El steak tartar (por cierto, pronunciado ‘steik’ y no ‘stik’) siempre fue un rezagado, una boutade gastronómica a la vera del chuletón y el solomillo. Carne cruda cortada a cuchillo y macerada con un puñado de especias frente al comensal, y quizá precisamente esas sean las razones del porqué de ese carácter burgués de este plato único: porque exige de un excelente servicio en sala y, más importante todavía, la carne cruda no permite enmascarar el sabor mucho más allá de la mostaza o la salsa Perrins —aquí no hay truco; el origen del plato oscila entre el folklore literario (la carne que maceraban los jinetes mongoles bajo el sillín de sus corceles en sus viajes por las praderas de Ulan-Bator) a las páginas de Miguel Strogoff de Julio Verne, de ahí a la Guía Culinaria de Auguste Escoffier y los grandes restaurantes franceses de principios de siglo pasado.
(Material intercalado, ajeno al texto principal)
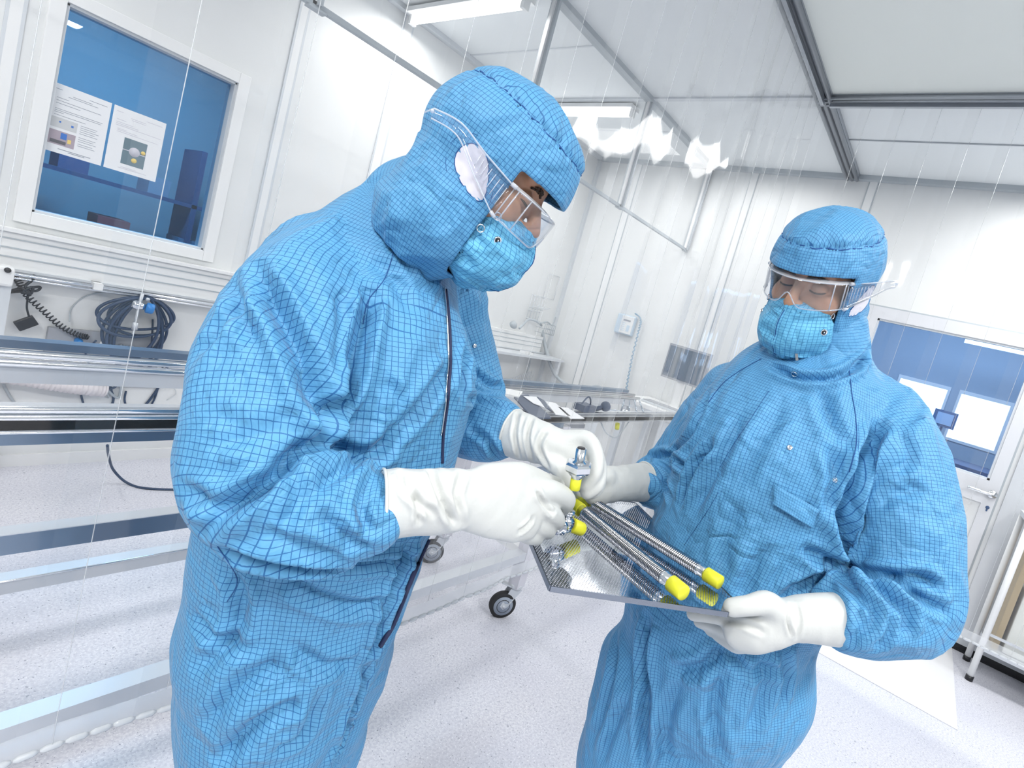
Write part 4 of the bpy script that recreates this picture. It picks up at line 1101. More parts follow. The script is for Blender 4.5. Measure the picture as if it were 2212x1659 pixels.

Grandes steaks hubo en Jockey, Horche o L’hardy de Madrid; y sigue habiendo en Vía Véneto, L´Office y Casa Paloma en Barcelona o en Jaylu, Sevilla. A Valencia llegaron de la mano de aquellos primeros restoranes de la ‘socialitè’: a la taberna de Los Madriles o en Les Graelles (de los Barrachina) hasta la eclosión de las grandes casas de comida que nos siguen haciendo felices cada día, estos tres grandes clásicos sin parangón —Askua, Aragón 58, Gastrónomo y dos recién llegados con visos de quedarse mucho tiempo: Habitual de Ricard Camarena y Gran Azul de Abraham Brández.
Askua de Ricardo Gadea sigue siendo el faro, el templo del steak tartar perfecto. ¿Que por qué? En primer lugar por la la calidad estratosférica de la carne de ternera que Luismi Garayar sólo reserva para Ricardo y Martín Berasategui. El tártaro de Askua es untuoso y perfecto, y quizás parte del secreto sea que lo elabora con el centro del solomillo, no con los recortes ni las puntas (práctica habitual de muchos restaurantes, que guardan el centro de la pieza para medallones o Wellingtons). En Madrid andan locos con este plato de la mano de sus vástagos Nacho y ; en el cap i casal seguimos poniendo en duda esa verdad ineludible: la calidad hay que pagarla.